Work instructions -> Please restate, exactly as written, the lines running from the beginning of the material through the line that has "False), M['bolster'], t, True)" in it.

start

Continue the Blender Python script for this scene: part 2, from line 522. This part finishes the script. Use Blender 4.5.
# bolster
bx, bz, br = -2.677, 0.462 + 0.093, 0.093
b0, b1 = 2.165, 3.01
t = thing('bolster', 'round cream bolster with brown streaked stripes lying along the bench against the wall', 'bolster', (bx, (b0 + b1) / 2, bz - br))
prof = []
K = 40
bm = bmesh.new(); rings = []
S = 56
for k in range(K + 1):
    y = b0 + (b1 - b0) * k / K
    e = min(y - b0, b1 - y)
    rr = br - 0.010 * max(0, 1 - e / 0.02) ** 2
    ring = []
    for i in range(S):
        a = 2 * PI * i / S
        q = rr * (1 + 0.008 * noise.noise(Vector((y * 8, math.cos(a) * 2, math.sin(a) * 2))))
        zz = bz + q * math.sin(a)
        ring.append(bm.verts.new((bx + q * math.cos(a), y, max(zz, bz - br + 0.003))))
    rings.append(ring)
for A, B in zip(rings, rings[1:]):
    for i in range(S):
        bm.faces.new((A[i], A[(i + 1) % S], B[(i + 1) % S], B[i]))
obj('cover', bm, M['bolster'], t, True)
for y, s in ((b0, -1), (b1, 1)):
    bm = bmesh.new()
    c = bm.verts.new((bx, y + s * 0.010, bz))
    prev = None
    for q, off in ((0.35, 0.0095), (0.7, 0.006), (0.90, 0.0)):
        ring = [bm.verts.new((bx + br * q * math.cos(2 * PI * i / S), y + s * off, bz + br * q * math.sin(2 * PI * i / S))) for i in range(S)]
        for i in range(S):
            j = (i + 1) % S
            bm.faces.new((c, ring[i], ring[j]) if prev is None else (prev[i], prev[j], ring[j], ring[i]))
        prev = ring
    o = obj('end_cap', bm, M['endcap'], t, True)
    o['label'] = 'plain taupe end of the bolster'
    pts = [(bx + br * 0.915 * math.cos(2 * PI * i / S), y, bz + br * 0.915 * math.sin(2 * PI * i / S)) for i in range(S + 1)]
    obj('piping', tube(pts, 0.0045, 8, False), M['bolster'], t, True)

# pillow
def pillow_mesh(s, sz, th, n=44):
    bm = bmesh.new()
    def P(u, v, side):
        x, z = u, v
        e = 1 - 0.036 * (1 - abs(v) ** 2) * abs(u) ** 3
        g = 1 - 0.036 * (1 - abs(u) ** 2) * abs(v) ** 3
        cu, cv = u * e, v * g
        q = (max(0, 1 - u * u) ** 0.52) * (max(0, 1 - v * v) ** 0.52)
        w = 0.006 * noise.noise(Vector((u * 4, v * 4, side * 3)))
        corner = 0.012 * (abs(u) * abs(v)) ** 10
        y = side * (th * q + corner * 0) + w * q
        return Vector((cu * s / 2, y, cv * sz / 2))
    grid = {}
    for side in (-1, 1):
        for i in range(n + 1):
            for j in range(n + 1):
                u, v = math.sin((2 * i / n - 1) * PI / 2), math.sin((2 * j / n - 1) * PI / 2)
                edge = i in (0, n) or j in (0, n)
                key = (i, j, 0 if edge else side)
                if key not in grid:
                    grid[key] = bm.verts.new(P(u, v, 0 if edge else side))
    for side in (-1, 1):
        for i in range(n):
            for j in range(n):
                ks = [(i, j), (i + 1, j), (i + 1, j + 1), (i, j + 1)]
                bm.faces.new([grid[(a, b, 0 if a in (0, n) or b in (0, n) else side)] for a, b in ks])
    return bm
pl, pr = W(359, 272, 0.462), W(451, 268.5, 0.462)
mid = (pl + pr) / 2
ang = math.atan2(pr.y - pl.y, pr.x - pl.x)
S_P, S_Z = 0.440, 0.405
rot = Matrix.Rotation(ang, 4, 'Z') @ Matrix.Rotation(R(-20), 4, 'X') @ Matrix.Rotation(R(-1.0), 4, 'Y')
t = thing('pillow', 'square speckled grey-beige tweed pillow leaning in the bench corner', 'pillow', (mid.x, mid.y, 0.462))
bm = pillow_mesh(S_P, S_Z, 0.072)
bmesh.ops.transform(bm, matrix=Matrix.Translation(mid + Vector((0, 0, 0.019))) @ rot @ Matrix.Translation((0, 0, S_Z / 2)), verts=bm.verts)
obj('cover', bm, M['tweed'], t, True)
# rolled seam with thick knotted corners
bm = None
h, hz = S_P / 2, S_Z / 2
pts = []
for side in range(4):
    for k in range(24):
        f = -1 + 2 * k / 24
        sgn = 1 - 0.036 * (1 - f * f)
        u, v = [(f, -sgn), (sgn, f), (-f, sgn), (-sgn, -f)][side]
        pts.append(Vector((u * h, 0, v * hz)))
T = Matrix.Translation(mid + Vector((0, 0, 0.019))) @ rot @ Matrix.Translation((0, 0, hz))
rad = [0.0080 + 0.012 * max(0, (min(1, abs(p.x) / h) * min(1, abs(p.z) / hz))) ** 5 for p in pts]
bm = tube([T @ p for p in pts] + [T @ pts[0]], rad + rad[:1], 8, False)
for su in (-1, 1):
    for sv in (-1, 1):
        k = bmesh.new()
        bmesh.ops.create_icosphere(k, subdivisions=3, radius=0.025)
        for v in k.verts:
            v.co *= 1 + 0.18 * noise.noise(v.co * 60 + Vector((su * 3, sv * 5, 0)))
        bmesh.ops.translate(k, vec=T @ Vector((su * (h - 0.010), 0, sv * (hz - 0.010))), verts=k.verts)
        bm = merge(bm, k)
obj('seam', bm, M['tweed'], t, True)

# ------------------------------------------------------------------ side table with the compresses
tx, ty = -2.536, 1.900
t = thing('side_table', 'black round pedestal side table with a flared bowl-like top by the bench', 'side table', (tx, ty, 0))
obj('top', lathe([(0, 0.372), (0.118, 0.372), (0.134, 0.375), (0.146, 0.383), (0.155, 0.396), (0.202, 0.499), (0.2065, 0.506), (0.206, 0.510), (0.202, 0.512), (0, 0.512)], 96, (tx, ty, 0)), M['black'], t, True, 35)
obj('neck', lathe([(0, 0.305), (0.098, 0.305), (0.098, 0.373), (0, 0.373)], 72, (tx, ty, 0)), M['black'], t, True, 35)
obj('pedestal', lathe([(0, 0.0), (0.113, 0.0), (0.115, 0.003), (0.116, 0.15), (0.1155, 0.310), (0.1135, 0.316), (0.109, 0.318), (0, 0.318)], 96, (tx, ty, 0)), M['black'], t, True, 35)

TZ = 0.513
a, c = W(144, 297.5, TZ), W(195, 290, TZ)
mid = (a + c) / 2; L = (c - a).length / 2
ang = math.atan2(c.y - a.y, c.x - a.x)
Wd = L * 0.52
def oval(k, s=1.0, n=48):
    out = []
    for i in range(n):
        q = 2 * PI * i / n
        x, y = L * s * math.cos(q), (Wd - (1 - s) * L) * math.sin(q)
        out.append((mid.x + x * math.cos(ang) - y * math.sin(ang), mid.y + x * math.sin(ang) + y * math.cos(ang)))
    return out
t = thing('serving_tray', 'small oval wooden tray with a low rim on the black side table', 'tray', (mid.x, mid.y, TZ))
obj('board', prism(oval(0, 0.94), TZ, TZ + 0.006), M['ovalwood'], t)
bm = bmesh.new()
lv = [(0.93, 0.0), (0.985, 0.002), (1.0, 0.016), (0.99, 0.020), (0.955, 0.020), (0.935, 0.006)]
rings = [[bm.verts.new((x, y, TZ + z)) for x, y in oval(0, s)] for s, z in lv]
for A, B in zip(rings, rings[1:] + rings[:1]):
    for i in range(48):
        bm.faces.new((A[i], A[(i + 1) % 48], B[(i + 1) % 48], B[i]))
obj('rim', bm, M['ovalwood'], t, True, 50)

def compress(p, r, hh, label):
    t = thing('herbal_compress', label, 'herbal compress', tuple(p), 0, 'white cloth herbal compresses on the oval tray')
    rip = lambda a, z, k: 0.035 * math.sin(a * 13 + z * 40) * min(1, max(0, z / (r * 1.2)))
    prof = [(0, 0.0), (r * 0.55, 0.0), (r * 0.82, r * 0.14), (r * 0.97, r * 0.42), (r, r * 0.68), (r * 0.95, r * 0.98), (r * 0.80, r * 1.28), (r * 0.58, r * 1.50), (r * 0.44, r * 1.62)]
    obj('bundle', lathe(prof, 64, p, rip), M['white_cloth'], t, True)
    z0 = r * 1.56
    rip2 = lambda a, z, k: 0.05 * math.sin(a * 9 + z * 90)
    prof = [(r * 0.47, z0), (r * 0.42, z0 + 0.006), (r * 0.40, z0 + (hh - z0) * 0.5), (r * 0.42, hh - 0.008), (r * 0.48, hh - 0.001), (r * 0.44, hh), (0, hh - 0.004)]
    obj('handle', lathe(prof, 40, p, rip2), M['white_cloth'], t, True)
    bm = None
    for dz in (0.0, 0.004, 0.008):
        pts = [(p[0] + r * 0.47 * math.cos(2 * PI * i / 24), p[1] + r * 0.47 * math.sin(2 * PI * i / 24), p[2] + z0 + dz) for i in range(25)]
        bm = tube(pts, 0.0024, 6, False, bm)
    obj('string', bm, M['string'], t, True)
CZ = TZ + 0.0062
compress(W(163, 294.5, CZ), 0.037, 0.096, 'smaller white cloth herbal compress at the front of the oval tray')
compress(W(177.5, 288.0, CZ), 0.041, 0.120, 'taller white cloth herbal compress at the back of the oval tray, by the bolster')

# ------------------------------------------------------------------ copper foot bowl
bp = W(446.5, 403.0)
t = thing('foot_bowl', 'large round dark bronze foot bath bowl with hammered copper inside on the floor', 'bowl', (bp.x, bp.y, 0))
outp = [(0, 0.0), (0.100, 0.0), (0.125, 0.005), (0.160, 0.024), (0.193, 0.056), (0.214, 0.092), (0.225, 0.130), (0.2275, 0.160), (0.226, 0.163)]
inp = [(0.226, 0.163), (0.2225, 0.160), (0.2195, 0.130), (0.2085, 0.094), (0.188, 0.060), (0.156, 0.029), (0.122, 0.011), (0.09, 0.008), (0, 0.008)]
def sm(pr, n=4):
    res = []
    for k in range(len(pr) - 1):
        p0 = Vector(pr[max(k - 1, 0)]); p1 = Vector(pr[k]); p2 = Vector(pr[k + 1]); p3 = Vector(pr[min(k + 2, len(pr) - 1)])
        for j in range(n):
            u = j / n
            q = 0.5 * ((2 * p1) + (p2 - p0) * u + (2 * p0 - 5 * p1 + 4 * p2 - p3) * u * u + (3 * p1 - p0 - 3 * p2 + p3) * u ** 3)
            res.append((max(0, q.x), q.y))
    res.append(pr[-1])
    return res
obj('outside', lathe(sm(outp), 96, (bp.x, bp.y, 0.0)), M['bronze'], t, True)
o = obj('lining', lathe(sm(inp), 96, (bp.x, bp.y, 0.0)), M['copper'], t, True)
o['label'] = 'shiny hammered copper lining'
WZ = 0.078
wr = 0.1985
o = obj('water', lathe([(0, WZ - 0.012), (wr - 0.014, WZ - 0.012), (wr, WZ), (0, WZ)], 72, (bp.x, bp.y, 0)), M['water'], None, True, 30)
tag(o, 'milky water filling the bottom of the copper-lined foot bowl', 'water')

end

Written answer ->
Continue the Blender Python script for this scene: part 2, from line 522. This part finishes the script. Use Blender 4.5.
# bolster
bx, bz, br = -2.677, 0.462 + 0.093, 0.093
b0, b1 = 2.165, 3.01
t = thing('bolster', 'round cream bolster with brown streaked stripes lying along the bench against the wall', 'bolster', (bx, (b0 + b1) / 2, bz - br))
prof = []
K = 40
bm = bmesh.new(); rings = []
S = 56
for k in range(K + 1):
    y = b0 + (b1 - b0) * k / K
    e = min(y - b0, b1 - y)
    rr = br - 0.010 * max(0, 1 - e / 0.02) ** 2
    ring = []
    for i in range(S):
        a = 2 * PI * i / S
        q = rr * (1 + 0.008 * noise.noise(Vector((y * 8, math.cos(a) * 2, math.sin(a) * 2))))
        zz = bz + q * math.sin(a)
        ring.append(bm.verts.new((bx + q * math.cos(a), y, max(zz, bz - br + 0.003))))
    rings.append(ring)
for A, B in zip(rings, rings[1:]):
    for i in range(S):
        bm.faces.new((A[i], A[(i + 1) % S], B[(i + 1) % S], B[i]))
obj('cover', bm, M['bolster'], t, True)
for y, s in ((b0, -1), (b1, 1)):
    bm = bmesh.new()
    c = bm.verts.new((bx, y + s * 0.010, bz))
    prev = None
    for q, off in ((0.35, 0.0095), (0.7, 0.006), (0.90, 0.0)):
        ring = [bm.verts.new((bx + br * q * math.cos(2 * PI * i / S), y + s * off, bz + br * q * math.sin(2 * PI * i / S))) for i in range(S)]
        for i in range(S):
            j = (i + 1) % S
            bm.faces.new((c, ring[i], ring[j]) if prev is None else (prev[i], prev[j], ring[j], ring[i]))
        prev = ring
    o = obj('end_cap', bm, M['endcap'], t, True)
    o['label'] = 'plain taupe end of the bolster'
    pts = [(bx + br * 0.915 * math.cos(2 * PI * i / S), y, bz + br * 0.915 * math.sin(2 * PI * i / S)) for i in range(S + 1)]
    obj('piping', tube(pts, 0.0045, 8, False), M['bolster'], t, True)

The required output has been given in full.